一通り料理が出そろったところで、オカンが「姉ちゃん。とりあえず座りや。」と、意味深に台所に立つ叔母をリビングに呼び寄せた。


おっオカン。珍しく気遣いができるじゃねーか。そうだ今日は叔母ちゃんの古希の祝いだからな。

と私が内心感心していると「私もうお腹いっぱいやわ。料理もういらんわ」と言い放った。


なんと!!神をも恐れぬ言いぐさ!!


自分の誕生日にせっせと我ら親子をもてなしてくれている叔母に対して言う言葉か!我が母ながら無敵なやつよの〜。
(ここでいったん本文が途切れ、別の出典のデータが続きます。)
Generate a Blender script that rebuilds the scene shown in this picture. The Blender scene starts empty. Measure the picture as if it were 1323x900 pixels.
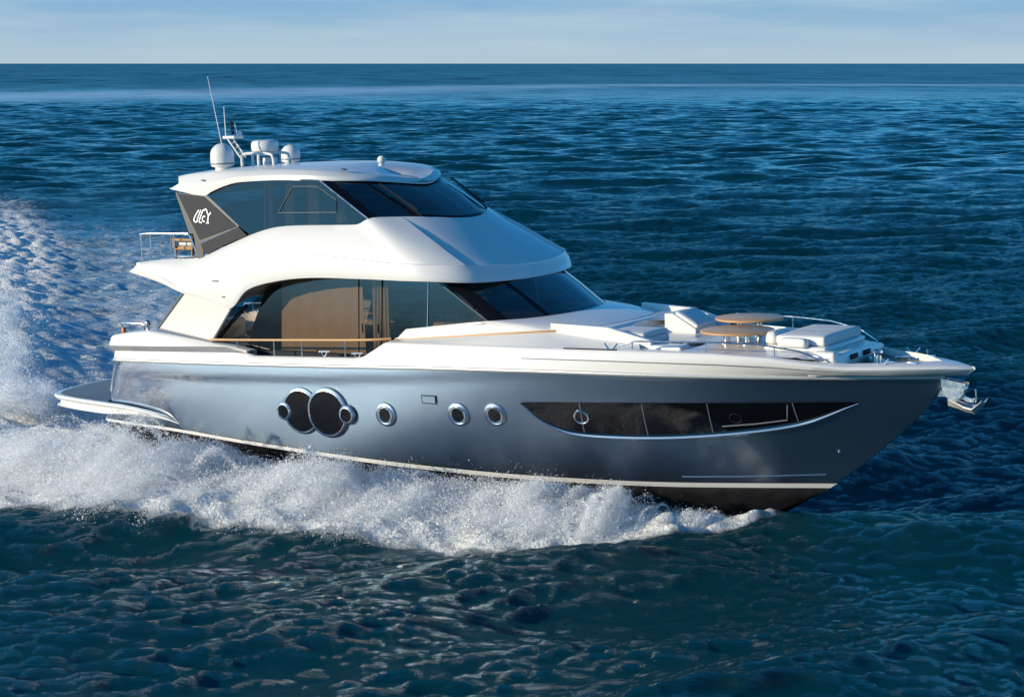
import bpy, bmesh, math
import numpy as np
from mathutils import Matrix, Vector, Euler
D = bpy.data
SC = bpy.context.scene
COL = SC.collection
R = math.radians
rng = np.random.default_rng(11)

# ------------------------------------------------------------------ camera
HEAD = R(32.5)                      # yacht heading against the picture plane
PITCH = math.atan(368 / 2400)
CAM = np.array([33.51, -35.58, 9.6])
cam = D.cameras.new('camera'); cam_o = D.objects.new('camera', cam); COL.objects.link(cam_o)
cam.sensor_width = 36; cam.lens = 36 * 2400 / 1323
cam.clip_start = 0.5; cam.clip_end = 90000
_f = Vector((-math.sin(HEAD) * math.cos(PITCH), math.cos(HEAD) * math.cos(PITCH), -math.sin(PITCH)))
_r = Vector((math.cos(HEAD), math.sin(HEAD), 0)); _u = _r.cross(_f)
cam_o.matrix_world = Matrix(((_r.x, _u.x, -_f.x, CAM[0]), (_r.y, _u.y, -_f.y, CAM[1]), (_r.z, _u.z, -_f.z, CAM[2]), (0, 0, 0, 1)))
SC.camera = cam_o

# ------------------------------------------------------------------ sky, sun, exposure
SUN_EL, PSI = R(13.5), R(36.5)          # low sun, abaft the starboard beam
sdir = Vector((-math.sin(PSI) * math.cos(SUN_EL), -math.cos(PSI) * math.cos(SUN_EL), math.sin(SUN_EL)))
sun = D.lights.new('sun', 'SUN'); sun.energy = 4.5; sun.angle = R(0.5); sun.color = (1.0, 0.84, 0.58)
sun_o = D.objects.new('sun', sun); COL.objects.link(sun_o)
sun_o.rotation_euler = sdir.to_track_quat('Z', 'Y').to_euler(); sun_o.location = (0, -60, 40)
SC.view_settings.view_transform = 'Standard'; SC.view_settings.look = 'None'
SC.view_settings.exposure = 0.12; SC.view_settings.gamma = 1.0; SC.view_settings.use_curve_mapping = False

W = D.worlds.new('World'); SC.world = W; W.use_nodes = True
nt = W.node_tree; nt.nodes.clear()
def N(nt, t, **kw):
    n = nt.nodes.new(t)
    for k, v in kw.items():
        if k in n.inputs: n.inputs[k].default_value = v
        else: setattr(n, k, v)
    return n
def L(nt, a, b): nt.links.new(a, b)
sky = N(nt, 'ShaderNodeTexSky', sky_type='NISHITA', sun_disc=False, sun_elevation=SUN_EL, sun_rotation=math.pi + PSI,
        air_density=1.0, dust_density=0.6, ozone_density=2.5)
hsv = N(nt, 'ShaderNodeHueSaturation'); hsv.inputs['Saturation'].default_value = 1.5; hsv.inputs['Value'].default_value = 1.6
L(nt, sky.outputs[0], hsv.inputs['Color'])
blu = N(nt, 'ShaderNodeMixRGB'); blu.inputs['Fac'].default_value = .58
t1 = N(nt, 'ShaderNodeMixRGB', blend_type='MULTIPLY'); t1.inputs['Fac'].default_value = 1; t1.inputs['Color2'].default_value = (.44, .97, 1.30, 1); L(nt, hsv.outputs[0], t1.inputs['Color1'])
lum = N(nt, 'ShaderNodeRGBToBW'); L(nt, hsv.outputs[0], lum.inputs[0])
t2 = N(nt, 'ShaderNodeMixRGB', blend_type='MULTIPLY'); t2.inputs['Fac'].default_value = 1; t2.inputs['Color2'].default_value = (.16, .93, 1.95, 1); L(nt, lum.outputs[0], t2.inputs['Color1'])
L(nt, t1.outputs[0], blu.inputs['Color1']); L(nt, t2.outputs[0], blu.inputs['Color2'])
tc = N(nt, 'ShaderNodeTexCoord')
sep = N(nt, 'ShaderNodeSeparateXYZ'); L(nt, tc.outputs['Generated'], sep.inputs[0])
# thin streaky cloud veil low over the horizon
mp = N(nt, 'ShaderNodeMapping'); mp.inputs['Scale'].default_value = (4, 4, 42); mp.inputs['Rotation'].default_value = (R(7), R(9), 0)
L(nt, tc.outputs['Generated'], mp.inputs[0])
cn = N(nt, 'ShaderNodeTexNoise'); cn.inputs['Scale'].default_value = 1.6; cn.inputs['Detail'].default_value = 6; cn.inputs['Roughness'].default_value = 0.55
L(nt, mp.outputs[0], cn.inputs['Vector'])
cr = N(nt, 'ShaderNodeValToRGB'); cr.color_ramp.elements[0].position = 0.38; cr.color_ramp.elements[1].position = 0.68
L(nt, cn.outputs['Fac'], cr.inputs[0])
low = N(nt, 'ShaderNodeValToRGB')   # pale air near the horizon, clearer blue a little higher
e = low.color_ramp.elements
e[0].position = 0.0; e[0].color = (4.2, 5.3, 6.1, 1)
e[1].position = 1.0; e[1].color = (1.9, 3.8, 6.1, 1)
k = low.color_ramp.elements.new(0.25); k.color = (3.4, 4.9, 6.2, 1)
k = low.color_ramp.elements.new(0.6); k.color = (2.3, 4.2, 6.2, 1)
mr = N(nt, 'ShaderNodeMapRange'); mr.inputs['From Max'].default_value = 0.05
L(nt, sep.outputs['Z'], mr.inputs['Value']); L(nt, mr.outputs[0], low.inputs[0])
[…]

と感心してしまう。叔母がリビングに座り、ビールを一口すすると、オカンは突然、バースデイソングを歌い始めた。私たちもオカンに続いてバースデイソングを合唱した。


オカン:姉ちゃん古稀のお誕生日おめでとう!!


オカンはそう言って、大きな包み紙を叔母に手渡した。


叔母は、ありがとう、ありがとう、とうっすら涙を浮かべて喜んでいた。
やっと、祝いらしくなってきた。


空けて、空けて、と嬉々と叔母の喜ぶ姿を期待してオカンが叔母に包みを開けるようにせがむ。


叔母は、ありがとうを繰り返しながら、包み紙を広げた。中には純米大吟醸と書かれたそこの酒蔵でもレアな一品が入っていた。

私はひそかに値段を予測し、オカン結構奮発しよったな。と感心してると、叔母は「これ、ええ酒やんか。ありがとう。」と酒瓶を手に一通りラベルを見ると私にその酒を手渡した。


「〇〇(私)それあんたにやるわ。おばちゃん飲まへんから」


まさかの一言。オカンは意外な展開に慌てふためき


オカン 「せやけど、姉ちゃんお酒好きやんか」
叔母 「お酒言うても、私は焼酎派やねん。ビールやワインも飲むけど、日本酒は料理にしか使わへんねん。こんなええ酒料理酒にしたら勿体ないやろ。せやから、酒の味のわかる〇〇(私)が飲んだ方がお酒のためやねん」


ごもっとも意見ではあるが、祝いの品を貰ってすぐに目の前の甥に贈呈しまう叔母も叔母である。


オカンのせやけど姉ちゃん。のリフレインにたいして叔母はひたすら「残念!!」と繰り返していた。この姉妹はどっちも無敵である。